-- INSTRUCTIONS FOR THE TASK --
Copy out the lines that include the word "Take".

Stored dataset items
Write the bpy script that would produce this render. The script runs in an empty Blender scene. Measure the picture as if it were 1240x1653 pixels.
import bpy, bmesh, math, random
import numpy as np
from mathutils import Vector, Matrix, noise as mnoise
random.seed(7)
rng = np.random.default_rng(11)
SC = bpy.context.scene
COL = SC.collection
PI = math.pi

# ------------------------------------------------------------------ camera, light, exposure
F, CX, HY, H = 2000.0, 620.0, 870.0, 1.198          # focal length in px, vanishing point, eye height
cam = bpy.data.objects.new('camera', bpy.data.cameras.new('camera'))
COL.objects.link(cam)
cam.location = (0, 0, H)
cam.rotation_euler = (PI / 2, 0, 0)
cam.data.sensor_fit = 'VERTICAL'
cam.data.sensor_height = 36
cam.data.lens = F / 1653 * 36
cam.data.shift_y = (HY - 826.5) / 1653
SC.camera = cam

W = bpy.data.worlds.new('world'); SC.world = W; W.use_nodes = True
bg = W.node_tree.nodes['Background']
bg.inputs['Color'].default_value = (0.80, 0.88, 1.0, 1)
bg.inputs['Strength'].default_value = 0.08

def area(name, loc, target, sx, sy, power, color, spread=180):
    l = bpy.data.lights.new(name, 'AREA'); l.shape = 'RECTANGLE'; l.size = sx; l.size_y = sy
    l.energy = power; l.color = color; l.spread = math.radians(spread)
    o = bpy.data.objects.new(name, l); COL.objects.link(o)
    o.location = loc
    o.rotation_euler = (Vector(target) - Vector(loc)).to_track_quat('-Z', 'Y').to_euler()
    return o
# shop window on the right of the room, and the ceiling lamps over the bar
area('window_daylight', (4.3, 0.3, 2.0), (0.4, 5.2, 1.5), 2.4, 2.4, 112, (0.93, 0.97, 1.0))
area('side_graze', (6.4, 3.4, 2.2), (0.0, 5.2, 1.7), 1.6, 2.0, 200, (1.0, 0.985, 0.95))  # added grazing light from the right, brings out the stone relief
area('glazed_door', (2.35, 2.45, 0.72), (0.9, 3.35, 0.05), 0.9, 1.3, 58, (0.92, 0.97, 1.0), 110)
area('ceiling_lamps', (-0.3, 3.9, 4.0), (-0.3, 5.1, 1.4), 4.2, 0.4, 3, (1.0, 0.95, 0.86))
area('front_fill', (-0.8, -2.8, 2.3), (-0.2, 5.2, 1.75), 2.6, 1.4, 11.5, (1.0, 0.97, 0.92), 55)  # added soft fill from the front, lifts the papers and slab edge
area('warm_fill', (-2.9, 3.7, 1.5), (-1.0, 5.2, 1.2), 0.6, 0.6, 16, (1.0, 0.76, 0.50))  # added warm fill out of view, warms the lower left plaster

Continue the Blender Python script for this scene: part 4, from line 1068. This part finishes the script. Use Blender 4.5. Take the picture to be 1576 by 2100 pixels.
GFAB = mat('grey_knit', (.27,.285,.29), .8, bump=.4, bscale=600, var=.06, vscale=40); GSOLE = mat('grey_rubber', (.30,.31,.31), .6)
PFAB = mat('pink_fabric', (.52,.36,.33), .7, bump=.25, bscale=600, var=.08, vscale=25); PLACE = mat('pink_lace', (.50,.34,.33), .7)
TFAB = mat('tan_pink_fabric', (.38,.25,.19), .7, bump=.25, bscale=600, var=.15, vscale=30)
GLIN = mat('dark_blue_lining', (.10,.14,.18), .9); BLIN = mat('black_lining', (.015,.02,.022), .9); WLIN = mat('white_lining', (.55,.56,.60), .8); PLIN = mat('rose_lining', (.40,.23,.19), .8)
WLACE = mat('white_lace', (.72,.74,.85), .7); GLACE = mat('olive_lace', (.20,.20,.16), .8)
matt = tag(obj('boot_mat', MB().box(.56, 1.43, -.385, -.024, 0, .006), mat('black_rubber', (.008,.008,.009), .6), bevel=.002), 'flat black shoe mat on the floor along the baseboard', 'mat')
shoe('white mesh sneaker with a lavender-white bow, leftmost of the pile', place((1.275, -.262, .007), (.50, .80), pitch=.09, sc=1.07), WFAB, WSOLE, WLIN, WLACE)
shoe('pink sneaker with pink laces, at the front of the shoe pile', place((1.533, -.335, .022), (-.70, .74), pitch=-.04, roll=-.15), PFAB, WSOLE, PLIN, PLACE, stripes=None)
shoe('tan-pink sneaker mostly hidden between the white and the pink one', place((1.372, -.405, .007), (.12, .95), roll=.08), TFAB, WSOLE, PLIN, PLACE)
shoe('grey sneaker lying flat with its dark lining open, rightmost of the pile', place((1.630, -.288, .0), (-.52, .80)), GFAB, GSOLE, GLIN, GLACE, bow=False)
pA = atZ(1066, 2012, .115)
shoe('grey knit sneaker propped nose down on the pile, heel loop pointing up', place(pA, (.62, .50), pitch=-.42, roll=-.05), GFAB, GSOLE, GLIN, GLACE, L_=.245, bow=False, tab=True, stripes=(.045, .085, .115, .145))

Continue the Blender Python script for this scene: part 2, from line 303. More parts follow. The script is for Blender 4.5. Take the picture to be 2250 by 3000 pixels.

-- EXERCISE ANSWER --
Continue the Blender Python script for this scene: part 4, from line 1068. This part finishes the script. Use Blender 4.5. Take the picture to be 1576 by 2100 pixels.
Continue the Blender Python script for this scene: part 2, from line 303. More parts follow. The script is for Blender 4.5. Take the picture to be 2250 by 3000 pixels.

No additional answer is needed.